Swa cwæð eardstapa,
earfeþa gemyndig
So spoke the wanderer, mindful of hardships
I’ve been here before, bemoaning the state we’re in. So spoke the wanderer, mindful of hardships. It is an amazing bit of poetry, and way outside my discipline to comment on the poet’s meaning or even, truth be told, to get through it without a parallel text (this is the one I’m using) and a dictionary/thesaurus. As the world gets bleaker, I find my thinking informed by the voices of poets condemning what we might think of as alienation, sin-sickness, the prophetic Leonard Cohen telling us to “say the mea culpa which you probably forgot,” Shirley Collins’ moving images of powerlessness, locked in ice.

And yet today has gone well. Yes, for me at least, friends have made a difference. It shows me how fragile my feelings are, but on the first day back in the Bodleian (and admittedly only getting my new reader’s card) and noting that my last day of “proper” research was up on the Downs on a blowy March day, things have gone well.
Most of them. The desolation of the Wanderer was not really in my brief, but made my own annoyances seem petty – but the actual devastation of England by those with grubby paws, and people’s disquiet (partly exacerbated by the ways in which so much emnity is washing around) made it seem rather apt. Early morning sleeplessness is of no use, nor is a way of thinking that is rough and sorrowful. Physical affection is barred us; we have each become the wineleas guma, friendless man.
Swa þes middangeard
ealra dogra gehwam
dreoseð ond fealleð
So this Middle-earth, a bit each day droops and decays.
And so I felt I was back in a low mood about the state of things at the present: precious and venerable woodland desecrated, MPs snidily threatening that people who help the poor cannot expect help from Government themselves, MPs’ pay rises and subsidised food while children even in this locality go hungry… But the one thing that has always given me a small shred of comfort has been the notion that my response has to be one I own fully: not a bandwagon (however righteous) or sense of despair (however justified). And this is where we need kind-ness, that feeling of people belonging, of my belonging and the duty of care that brings*.
And then Richard Powers, he of The Overstory, had a short essay in the paper yesterday. He is not overly hopeful about the American election and suggests that whatever the outcome
It will take decades to heal the deep wounds.
Richard Powers, How do we become a serious people again?

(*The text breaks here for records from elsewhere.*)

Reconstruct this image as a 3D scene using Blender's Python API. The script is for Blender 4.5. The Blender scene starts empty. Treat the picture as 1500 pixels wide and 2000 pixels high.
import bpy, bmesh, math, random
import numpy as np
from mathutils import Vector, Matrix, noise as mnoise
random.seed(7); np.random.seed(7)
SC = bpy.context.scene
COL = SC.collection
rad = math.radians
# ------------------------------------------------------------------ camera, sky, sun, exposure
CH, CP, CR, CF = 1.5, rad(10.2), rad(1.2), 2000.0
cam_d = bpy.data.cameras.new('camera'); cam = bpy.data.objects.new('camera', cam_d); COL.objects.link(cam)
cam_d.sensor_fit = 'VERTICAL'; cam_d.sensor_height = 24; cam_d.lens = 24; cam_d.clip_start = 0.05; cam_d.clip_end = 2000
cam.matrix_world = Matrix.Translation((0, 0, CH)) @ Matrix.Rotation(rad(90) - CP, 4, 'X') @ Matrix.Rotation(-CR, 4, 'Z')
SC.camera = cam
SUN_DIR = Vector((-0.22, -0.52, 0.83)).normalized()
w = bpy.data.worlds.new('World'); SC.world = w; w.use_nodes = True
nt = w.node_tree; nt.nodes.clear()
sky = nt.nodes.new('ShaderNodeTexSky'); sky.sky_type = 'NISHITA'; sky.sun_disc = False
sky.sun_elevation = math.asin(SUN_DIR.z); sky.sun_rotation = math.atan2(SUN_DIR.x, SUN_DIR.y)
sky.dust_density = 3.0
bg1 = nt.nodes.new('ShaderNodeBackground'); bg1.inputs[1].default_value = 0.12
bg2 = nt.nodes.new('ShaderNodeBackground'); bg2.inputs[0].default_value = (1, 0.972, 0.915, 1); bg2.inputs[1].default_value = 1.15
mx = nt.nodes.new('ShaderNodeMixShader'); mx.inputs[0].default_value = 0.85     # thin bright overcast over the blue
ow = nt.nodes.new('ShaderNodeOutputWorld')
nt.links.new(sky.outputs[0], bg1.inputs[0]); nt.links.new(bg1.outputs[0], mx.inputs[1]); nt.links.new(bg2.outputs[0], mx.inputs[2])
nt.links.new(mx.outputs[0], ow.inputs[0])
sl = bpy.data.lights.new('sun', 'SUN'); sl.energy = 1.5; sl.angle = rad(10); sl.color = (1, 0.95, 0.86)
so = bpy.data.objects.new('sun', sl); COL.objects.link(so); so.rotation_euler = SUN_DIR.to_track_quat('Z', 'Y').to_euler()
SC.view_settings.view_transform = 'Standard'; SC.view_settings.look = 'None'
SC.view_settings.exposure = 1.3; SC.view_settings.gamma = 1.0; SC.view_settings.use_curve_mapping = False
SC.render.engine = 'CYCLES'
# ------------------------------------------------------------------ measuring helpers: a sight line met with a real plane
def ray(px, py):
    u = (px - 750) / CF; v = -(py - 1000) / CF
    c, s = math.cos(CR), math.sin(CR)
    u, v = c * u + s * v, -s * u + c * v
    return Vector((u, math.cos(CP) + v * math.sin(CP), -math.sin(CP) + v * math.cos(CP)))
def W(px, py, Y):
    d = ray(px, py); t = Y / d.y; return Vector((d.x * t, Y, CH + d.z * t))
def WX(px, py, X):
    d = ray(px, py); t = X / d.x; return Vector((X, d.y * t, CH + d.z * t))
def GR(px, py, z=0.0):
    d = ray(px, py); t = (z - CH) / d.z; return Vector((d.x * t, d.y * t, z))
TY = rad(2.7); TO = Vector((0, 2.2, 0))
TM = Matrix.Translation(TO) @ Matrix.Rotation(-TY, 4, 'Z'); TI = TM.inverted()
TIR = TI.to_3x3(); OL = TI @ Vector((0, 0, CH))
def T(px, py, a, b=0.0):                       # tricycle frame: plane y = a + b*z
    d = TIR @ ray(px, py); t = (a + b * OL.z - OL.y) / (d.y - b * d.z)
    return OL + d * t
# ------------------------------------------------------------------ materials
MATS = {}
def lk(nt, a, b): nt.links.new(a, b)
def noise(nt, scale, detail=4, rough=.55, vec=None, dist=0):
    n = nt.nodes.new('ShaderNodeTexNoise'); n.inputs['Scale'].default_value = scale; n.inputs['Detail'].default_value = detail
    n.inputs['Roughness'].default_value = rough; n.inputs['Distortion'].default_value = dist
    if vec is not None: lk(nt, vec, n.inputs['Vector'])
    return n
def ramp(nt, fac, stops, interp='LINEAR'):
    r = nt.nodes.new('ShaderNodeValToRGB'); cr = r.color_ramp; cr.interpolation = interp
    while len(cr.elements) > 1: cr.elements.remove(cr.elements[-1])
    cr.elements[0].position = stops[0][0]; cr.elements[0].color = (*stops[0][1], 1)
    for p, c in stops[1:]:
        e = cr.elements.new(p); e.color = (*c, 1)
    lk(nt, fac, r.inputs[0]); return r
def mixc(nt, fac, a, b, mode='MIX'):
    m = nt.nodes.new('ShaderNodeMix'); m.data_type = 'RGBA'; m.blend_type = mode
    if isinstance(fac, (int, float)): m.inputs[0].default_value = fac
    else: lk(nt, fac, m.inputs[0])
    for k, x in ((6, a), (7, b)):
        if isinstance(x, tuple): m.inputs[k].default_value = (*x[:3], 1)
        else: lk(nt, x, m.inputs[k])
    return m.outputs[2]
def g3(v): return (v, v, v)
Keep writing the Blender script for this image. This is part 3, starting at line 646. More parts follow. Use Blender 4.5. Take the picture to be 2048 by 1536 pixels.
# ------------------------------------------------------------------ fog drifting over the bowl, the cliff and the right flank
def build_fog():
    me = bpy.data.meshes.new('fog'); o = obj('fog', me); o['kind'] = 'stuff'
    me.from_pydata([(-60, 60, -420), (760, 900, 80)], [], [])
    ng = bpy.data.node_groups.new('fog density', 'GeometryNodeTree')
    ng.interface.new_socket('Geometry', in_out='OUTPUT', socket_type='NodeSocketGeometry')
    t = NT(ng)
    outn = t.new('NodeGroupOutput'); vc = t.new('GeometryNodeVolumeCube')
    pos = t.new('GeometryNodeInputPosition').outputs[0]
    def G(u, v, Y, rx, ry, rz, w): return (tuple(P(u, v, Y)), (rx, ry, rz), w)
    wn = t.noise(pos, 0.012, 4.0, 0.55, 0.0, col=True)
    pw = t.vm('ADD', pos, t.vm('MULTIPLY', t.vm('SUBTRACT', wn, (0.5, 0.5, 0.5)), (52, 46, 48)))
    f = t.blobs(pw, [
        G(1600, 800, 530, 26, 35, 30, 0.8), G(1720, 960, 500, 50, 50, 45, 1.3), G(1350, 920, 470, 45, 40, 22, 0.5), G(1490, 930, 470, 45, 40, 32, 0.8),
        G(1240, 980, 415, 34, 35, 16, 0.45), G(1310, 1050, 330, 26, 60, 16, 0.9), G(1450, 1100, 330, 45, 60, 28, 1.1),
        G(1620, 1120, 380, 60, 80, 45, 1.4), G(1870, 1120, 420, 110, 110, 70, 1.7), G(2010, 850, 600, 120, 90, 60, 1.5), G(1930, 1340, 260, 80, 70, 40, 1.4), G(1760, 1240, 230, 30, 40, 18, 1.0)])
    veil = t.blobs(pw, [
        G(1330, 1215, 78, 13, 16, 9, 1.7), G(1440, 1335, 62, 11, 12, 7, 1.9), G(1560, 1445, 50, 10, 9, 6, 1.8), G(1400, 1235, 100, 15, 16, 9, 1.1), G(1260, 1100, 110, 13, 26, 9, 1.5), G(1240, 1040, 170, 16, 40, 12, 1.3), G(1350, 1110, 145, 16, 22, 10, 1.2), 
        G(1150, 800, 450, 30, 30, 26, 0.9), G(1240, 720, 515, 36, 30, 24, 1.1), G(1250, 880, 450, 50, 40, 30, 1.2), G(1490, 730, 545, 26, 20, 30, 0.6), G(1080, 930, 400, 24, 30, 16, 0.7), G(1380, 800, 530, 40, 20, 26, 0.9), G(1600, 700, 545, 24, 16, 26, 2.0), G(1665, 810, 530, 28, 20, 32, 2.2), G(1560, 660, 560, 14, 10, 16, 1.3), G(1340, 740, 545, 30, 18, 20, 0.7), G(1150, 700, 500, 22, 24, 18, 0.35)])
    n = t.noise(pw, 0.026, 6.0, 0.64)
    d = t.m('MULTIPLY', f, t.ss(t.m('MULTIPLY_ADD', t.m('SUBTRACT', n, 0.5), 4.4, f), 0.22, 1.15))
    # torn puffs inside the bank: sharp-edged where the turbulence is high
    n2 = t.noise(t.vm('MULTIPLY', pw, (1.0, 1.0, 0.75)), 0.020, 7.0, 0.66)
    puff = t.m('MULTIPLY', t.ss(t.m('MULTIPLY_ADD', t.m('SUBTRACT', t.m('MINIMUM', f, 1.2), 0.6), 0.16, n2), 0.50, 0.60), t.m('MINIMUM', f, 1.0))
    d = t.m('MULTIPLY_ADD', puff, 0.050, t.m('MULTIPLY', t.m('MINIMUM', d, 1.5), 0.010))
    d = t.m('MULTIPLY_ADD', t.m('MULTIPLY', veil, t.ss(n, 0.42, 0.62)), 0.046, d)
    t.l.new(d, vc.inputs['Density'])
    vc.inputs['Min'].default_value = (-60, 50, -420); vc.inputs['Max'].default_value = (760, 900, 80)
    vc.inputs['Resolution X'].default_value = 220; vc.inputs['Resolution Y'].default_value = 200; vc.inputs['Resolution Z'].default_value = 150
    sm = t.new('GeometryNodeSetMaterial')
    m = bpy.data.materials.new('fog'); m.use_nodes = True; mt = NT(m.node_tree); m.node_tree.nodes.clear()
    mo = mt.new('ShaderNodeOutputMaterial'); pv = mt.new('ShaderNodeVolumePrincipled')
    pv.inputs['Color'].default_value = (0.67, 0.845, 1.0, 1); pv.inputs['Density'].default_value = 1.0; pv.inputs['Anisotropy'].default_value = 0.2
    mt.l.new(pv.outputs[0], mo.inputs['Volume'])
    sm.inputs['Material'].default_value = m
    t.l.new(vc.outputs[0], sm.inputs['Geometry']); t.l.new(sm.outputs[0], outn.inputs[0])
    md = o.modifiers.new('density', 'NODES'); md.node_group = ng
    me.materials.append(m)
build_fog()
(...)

…but then suggests lines I had not read from Walt Whitman. The poem from which they are taken is a longer plea for a United America, but these lines brought me back to a plea from earlier blogs:
OVER the carnage rose prophetic a voice,
Be not dishearten’d, affection shall solve the problems of freedom yet,
Those who love each other shall become invincible,
Walt Whitman, Over the Carnage, Leaves of Grass
and continues
The most dauntless and rude shall touch face to face lightly,
The dependence of Liberty shall be lovers,
The continuance of Equality shall be comrades
(Were you looking to be held together by lawyers?
Or by an agreement on a paper? or by arms?
Nay, nor the world, nor any living thing, will so cohere.)
So Whitman was there before me (this is not really a surprise) in a plea for affection, friendship, fellow-feeling triumphing over institution and when earlier I asked about the human aspect of wholeness, “When This Is All Over” what will wellbeing be like? and maybe more urgently how might we get there, the personal is what we are left with, and knowing one another as of the same kind, kind-ness, compassion, is the place we start.

*I have to acknowledge, especially since I was amazed and delighted to see that this has received a bit more attention than I usually get, the thinking and personal warmth of my colleague Jon Reid whose work around compassion has illuminated so much of my own reflection.